In a May 1939 speech to Parliament, Churchill noted the threat that Irish neutrality would represent: “What guarantee have you that southern Ireland will not declare neutrality if we are engaged in war with some powerful nation? The ports may be denied to us in the hour of need and we may be hampered in the gravest manner in protecting the British population from privation and even starvation.”

War came on September 1, 1939. The next day, the Dáil officially announced Eire’s neutrality, and France declared war against Germany. Even at that late date, the British government could not bring itself to believe Ireland’s stance. After all, England was Ireland’s largest trading partner and the Irish forces could not defend their country against a German invasion.

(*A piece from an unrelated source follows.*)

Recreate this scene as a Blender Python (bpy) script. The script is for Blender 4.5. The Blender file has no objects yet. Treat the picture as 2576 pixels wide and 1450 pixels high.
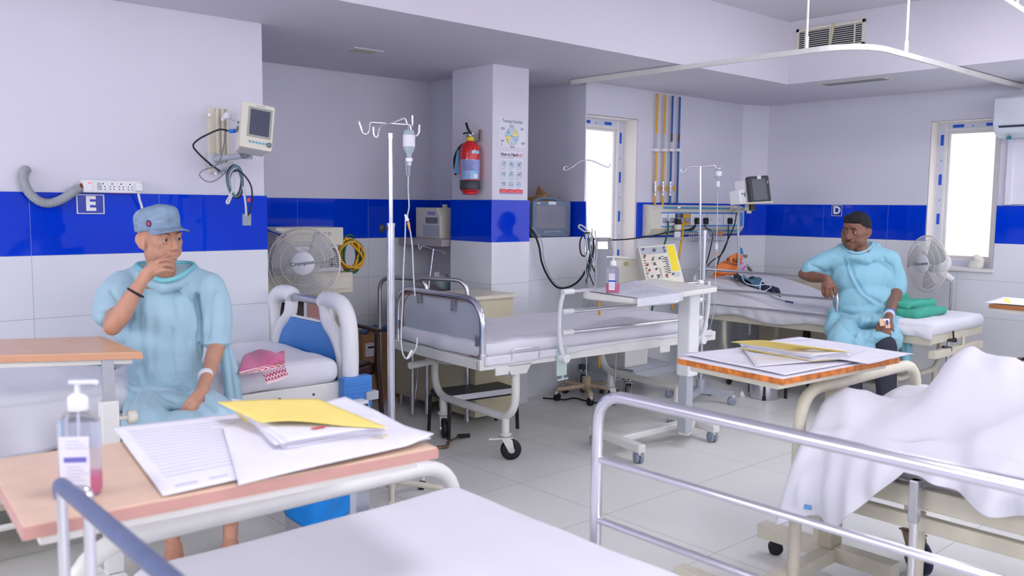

But de Valera, with large majority support both in his parliament and among the Irish people, held fast. Withholding the former treaty ports from Britain was the only way, he believed, to convince Adolf Hitler that Ireland would truly be neutral in the war.

The British reopened negotiations with the Irish government for the return of the ports, to no avail. Churchill, appointed first lord of the Admiralty at the outset of war, and later prime minister, raged at Ireland for its perfidy “at that time of peril.” On September 5, he requested a comprehensive naval report covering the ramifications of the deprivation “of Berehaven and other South Irish antisubmarine bases,” but admitted that “we may not be able to obtain satisfaction as the question of Irish neutrality raises political issues.”

Churchill’s fears would be validated the first night Britain entered the war, with the sinking of the British liner Athenia by a German U-boat off Donegal in northernmost Ulster. Due to a shortage of escort vessels, the Admiralty had intended to use a policy of “evasive routing on the ocean.” But the torpedoing of Athenia without warning pointed to the dangers of unrestricted German submarine warfare and the immediate need for a convoy system in the North Atlantic.

The difficulties of operating a convoy without the southern Irish ports, particularly Berehaven, were evident. Using English and Welsh ports such as Plymouth and Milford Haven reduced the limit of convoy escort to 200 miles west of Ireland. The range was extended slightly by the available Northern Irish ports of Londonderry and Belfast, but progress was slow and losses were heavy.

Increasingly, American naval and merchant ships and air units became involved in the Battle of the Atlantic. The United States also took an increasingly dim view of de Valera and his country’s policy of neutrality. Lacking more convenient alternatives, bases had to be set up in Greenland and Iceland for use in escorting and reducing the size of gaps in coverage.

Churchill later wrote that the U-boat was the only thing that frightened him. On March 24, 1941, he cabled to the Canadian prime minister “that the issue of the war will clearly depend on our being able to maintain the traffic across the Atlantic.” It took a combined Allied endeavor to accomplish this. British historian Len Deighton wrote, “It was the vast resources of the United States which decided the outcome as Ireland stood idle.”